PC, Linux

When scanning through the 60 games a day that release to Steam, a phrase I often instantly skip is “precision platformer”. Simply because I’m no good at them, and as such can’t really review them. But then every now and then the art, or the name, or just the vibes, make me investigate further. Which led me to clicking on Jailbreaker.

It is brilliant. I am having so much fun being bad, then good, at every level. This black-and-white platformer requires you jump around and avoid the many obstacles, in order to gather all the diamonds from a level, and then reach its exit door… except that only walls will stop you from perpetually running. Your little dude can jump, and then if the jump button is held down while in the air, spin horizontally for a short distance. Via all this, you parkour your way around, leaping over deadly cogs, somersault past rows of spikes, and make a series of perfect wall jumps to reach a distant door. And when you nail it, it feels godly.

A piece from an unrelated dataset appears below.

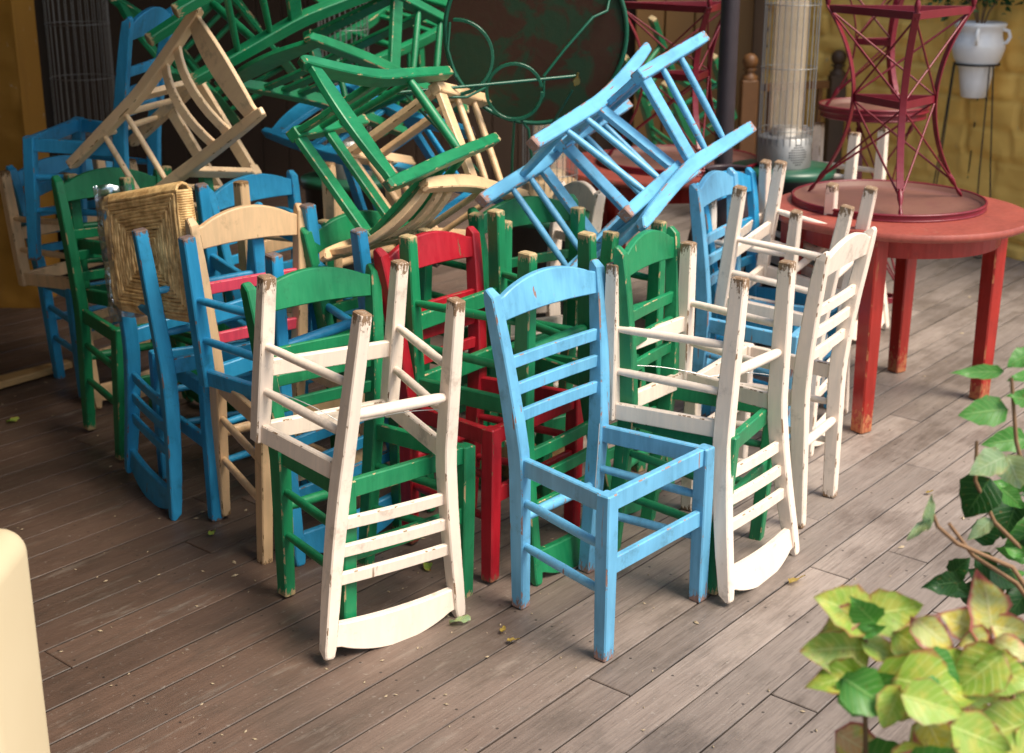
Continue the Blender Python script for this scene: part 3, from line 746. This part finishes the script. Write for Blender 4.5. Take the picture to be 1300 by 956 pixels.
b=MB(); b.lathe([(RAD,-.004),(RAD,.0),(.001,.0)],(0,0,0),72,smooth=False,cap=True); b.build('tabletop',rust(),e)
b=MB(); b.tube([(RAD*math.cos(2*PI*k/72),RAD*math.sin(2*PI*k/72),.004) for k in range(72)],.008,8,True); b.build('rim',GI,e)
S_=4.75/1705
def L(px,py,n=0): return Vector(((px-680)*S_,-(py-42)*S_,n))
def arc(cx,cy,r,a0,a1,n0,n1,N=20): return [L(cx+r*math.cos(math.radians(a0+(a1-a0)*i/N)),cy+r*math.sin(math.radians(a0+(a1-a0)*i/N)),n0+(n1-n0)*i/N) for i in range(N+1)]
b=MB(); b.tube([L(514,94,.30),L(620,91,.20),L(728,87,.10)],.0055,8); b.build('brace_rod',GI,e)
b=MB(); b.sweep(arc(655,103,33,0,350,.14,.14,36),[.017]*37,[.010]*37,.001,xdir=Vector((0,0,1))); b.build('scroll_ring',GI,e)
b=MB(); b.sweep(arc(588,60,42,-95,95,.16,.20,24),[.019]*25,[.010]*25,.001,xdir=Vector((0,0,1))); b.build('scroll_ring',GI,e)
for pts in ([L(655,138,.14),L(652,185,.10),L(651,250,.06)],[L(662,136,.14),L(672,150,.12),L(676,190,.10)],[L(724,104,.10),L(700,150,.05),L(690,160,.0)],[L(530,97,.28),L(590,170,.2),L(648,245,.1)],[L(690,86,.12),L(715,55,.10),L(748,20,.06),L(765,14,.03),L(768,0,.01)],[L(577,28,.02),L(574,60,.03),L(584,92,.05)],[L(690,90,.1),L(690,110,.1),L(676,130,.12)],[L(548,100,.28),L(600,104,.22),L(622,94,.2)]):
    b=MB(); b.tube(pts,.0048,8); b.build('leg_rod',GI,e)
b=MB(); b.tube([L(729,92,.09),L(729,92,.13)],.012,10); b.tube([L(731,82,.11),L(727,98,.11)],.004,6); b.build('wing_nut',simple('brass',(.5,.33,.12),.3,metal=1),e)
# --- rush seat in plastic
RK=.845
RM=Matrix(((-0.082,-0.796,-0.599,-1.27*RK),(.122,.589,-.799,4.63*RK),(.989,-.139,.049,1.741-(1.741-.65)*RK),(0,0,0,1)))
def straw():
    t=NT('woven_rush'); v=t.objvec(); n=t.noise(t.scaled(v,(1,1,1)),30,4,.6); n2=t.noise(v,140,3,.6)
    c=t.mix(t.mapr(n,.3,.7,0,1),(.42,.19,.05,1),(.97,.66,.30,1)); c=t.mix(t.math('MULTIPLY',n2,.5),c,(.85,.60,.30,1)); t.ln(c,t.b.inputs['Base Color']); t.b.inputs['Roughness'].default_value=.6; t.bump(n2,.4,.001); return t.m
e=empty('rush_seat','loose woven rush seat jammed on its edge between blue legs','chair seat',M=RM)
b=MB(); rr=random.Random(2); hw0,hw1,hd=.185,.155,.175; N=16
corners=[Vector((-hw0,-hd,0)),Vector((hw0,-hd,0)),Vector((hw1,hd,0)),Vector((-hw1,hd,0))]
for si in range(4):
    A,B2=corners[si],corners[(si+1)%4]
    for side in(1,-1):
        for k in range(N):
            t0=k/N; a=A.lerp(Vector((0,0,0)),t0); c=B2.lerp(Vector((0,0,0)),t0)
            zc=side*(.024-.014*t0*t0)
            pts=[]
            for i in range(7):
                q=i/6; p=a.lerp(c,q)+Vector((rr.uniform(-.0014,.0014),rr.uniform(-.0014,.0014),zc+rr.uniform(-.0025,.0025)+side*.003*math.sin(PI*q))); pts.append(p)
            b.tube(pts,rr.uniform(.0052,.0068),7)
    # wrap over the edge
    out=((A+B2)/2).normalized()
    for k in range(52):
        q=(k+.5)/52; p=A.lerp(B2,q)
        b.tube([p+Vector((0,0,.024)),p+out*.014+Vector((0,0,.016)),p+out*.020,p+out*.014+Vector((0,0,-.016)),p+Vector((0,0,-.024))],.0055,5)
b.build('woven_panel',straw(),e)
b=MB(); b.box((0,0,0),(.30,.32,.012)); b.build('gap_shade_plate',simple('dark_gap_shade',(.10,.05,.02),.9),e)  # dark plate behind the strands; shade in their gaps put into its colour
t=NT('clear_plastic_wrap'); t.b.inputs['Base Color'].default_value=(.9,.93,1,1); t.b.inputs['Roughness'].default_value=.18; t.b.inputs['Transmission Weight'].default_value=1; t.b.inputs['IOR'].default_value=1.12
tb=t.node('ShaderNodeBsdfTransparent'); mx=t.node('ShaderNodeMixShader'); t.ln(t.mapr(t.noise(t.objvec(),16,4,.7,.8),.35,.7,.25,.85),mx.inputs[0]); t.ln(tb.outputs[0],mx.inputs[1]); 
df=t.node('ShaderNodeBsdfGlossy'); df.inputs['Roughness'].default_value=.25; df.inputs['Color'].default_value=(.75,.8,.88,1)
mx.inputs[0].default_value=.3
t.ln(df.outputs[0],mx.inputs[2]); t.ln(mx.outputs[0],t.n['Material Output'].inputs['Surface'])
t.n.remove(t.b)
b=MB(); vs=[];fs=[]; NU,NV=40,26
for i in range(NU+1):
    u=-hd-.03+(2*hd+.06)*i/NU*1.0
    for j in range(NV+1):
        a=PI*.5+PI*j/NV   # wraps round the -x edge
        q=Vector((0,u,0))
        # local: x edge chosen below
        rx=.07; x=.5*hw0*0+(-hw0+.06)+rx*1.5*math.cos(a); z=.045*math.sin(a)
        nzv=noise.noise(Vector((x*16,u*16,z*24)))*.016+noise.noise(Vector((x*40,u*40,z*40)))*.007
        vs.append((x+nzv,u+nzv*.6,z*(1+.5*noise.noise(Vector((u*14,j*.3,2))))+nzv))
for i in range(NU):
    for j in range(NV): q=i*(NV+1)+j; fs.append((q,q+1,q+NV+2,q+NV+1))
b.add(vs,fs,True); PLW=b; o=b.build('plastic_wrap',t.m,e); o.rotation_euler=(0,0,-PI/2)
# --- fallen leaves and crumbs
def fallen(px,py,L,mat,label,ang,tilt=.2):
    p=pxd(px,py,3); f=1705.286; vx=(px-650)/f; vy=-(py-433.5)/f; c,s=math.cos(.297),math.sin(.297)
    d=Vector((vx,c+vy*s,-s+vy*c)); g=CAMP+d*(-1.741/d.z)
    lv=Leaves(); lv.add(Vector((-L/2,0,.006)),(1,0,0),L,L*.55,Vector((0,tilt,1)),fold=.3,curl=-.2); o=lv.build('fallen_leaf',mat); o.location=(g.x,g.y,.003); o.rotation_euler=(0,0,ang); tag(o,label,'leaf','fallen leaves on the deck')
DRY=leaf_mat('dry_leaf',(.50,.30,.08,1),(.30,.14,.04,1),(.6,.4,.15,1),.3)
fallen(584,793,.058,LP,'green yellow fallen leaf at the foot of the front cream chair',.2)
fallen(270,680,.035,LY,'yellow fallen leaf on the dark boards left of the cream legs',1.2)
fallen(17,537,.05,LY,'small green leaf alone on the dark deck at the far left',.6)
fallen(639,803,.03,DRY,'upright dry leaf between the front cream and blue chairs',1.3)
fallen(652,817,.035,DRY,'flat dry leaf just left of the blue chair foot',.1)
fallen(543,722,.05,LY,'dull yellow leaf under the front cream chair backrest',2.0)
fallen(1012,740,.06,DRY,'curled brown leaf in front of the right cream chair',.5)
fallen(1180,628,.03,DRY,'tiny dry leaf on the open boards at right',.4)
b=MB(); rr=random.Random(9)
for i in range(520):
    if rr.random()<.6: x,y=rr.gauss(-.3,.7),rr.gauss(3.6,.7)
    else: x,y=rr.uniform(-2.2,2.6),rr.uniform(2.4,7)
    r=rr.uniform(.0012,.0042)*(1 if rr.random()<.93 else 2); a=rr.uniform(0,PI); dx,dy=r*math.cos(a)*rr.uniform(1,2.6),r*math.sin(a)*1.5
    z=.0015; b.add([(x-dx,y-dy,z),(x+dy*.5,y-dx*.5,z),(x+dx,y+dy,z+.001),(x-dy*.5,y+dx*.5,z),(x,y,z+r*.8)],[(0,1,4),(1,2,4),(2,3,4),(3,0,4)])
o=b.build('crumbs',simple('pale_crumbs',(.34,.26,.17),.8,var=.4,scale=2)); o['kind']='stuff'; tag(o,'pale crumbs and paint flakes scattered on the deck','debris')
# --- twisted tie wires holding stacked chairs
TW=simple('grey_tie_wire',(.55,.55,.55),.35,metal=.8,bump=0)
def wire(M,pts,label):
    b=MB(); q=[]
    pts=[Vector(p) for p in pts]
    for i in range(len(pts)-1):
        for k in range(8):
            t_=k/8; p=pts[i].lerp(pts[i+1],t_); q.append(p+Vector((0,0,-.012*math.sin(PI*t_))))
    q.append(pts[-1]); b.tube(q,.0013,5); o=b.build('tie_wire',TW); o.matrix_world=M; tag(o,label,'wire','tie wires')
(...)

The whole thing feels so involved that it was genuinely four or five levels in before I even noticed I was only using a single button to play. I know this makes me sound like an idiot, but honestly, the complexity required for achieving each level’s goal distracted me from noticing. I still sound like an idiot. But hopefully you get the idea: unlike so many single-button games, that simplicity of interaction is barely noticeable.

Movement here is so very satisfying. The jumps and spins feel utterly perfect, so failure always feels like your fault, not the game’s, and the lightning speed of the instant restarts means you are picoseconds away from another try. Levels that begin woefully difficult can become gymnasiums for demonstrating your precision talents, mostly because you’ve played them 284 times in the process of perfecting every jump. Or, if you’re not a cackhanded twerp like me, maybe finished straight away.

One of the excellent added complexities to movement is that the closer you are to a wall when you jump toward it, the further you slide up it (yes, this makes no sense, and the game owns it). Jump too soon and you won’t have the vertical lift you might need, but jump too late and you’ll crash into the wall and have to jump off it in the opposite direction. I fear explaining all this will put people off because it sounds too tricky, but it’s genuinely so instinctive that it just makes sense as you’re playing.

I’ve shouted out loud so many times while playing, sometimes in mad frustration at myself, other times in absolute delight at my success. I have even proclaimed, “I AM SO GOOD AT THIS!” immediately before leaping straight into the teeth of a spinning cog. It’s just an absolute pleasure to play, no matter how bad you might be at it.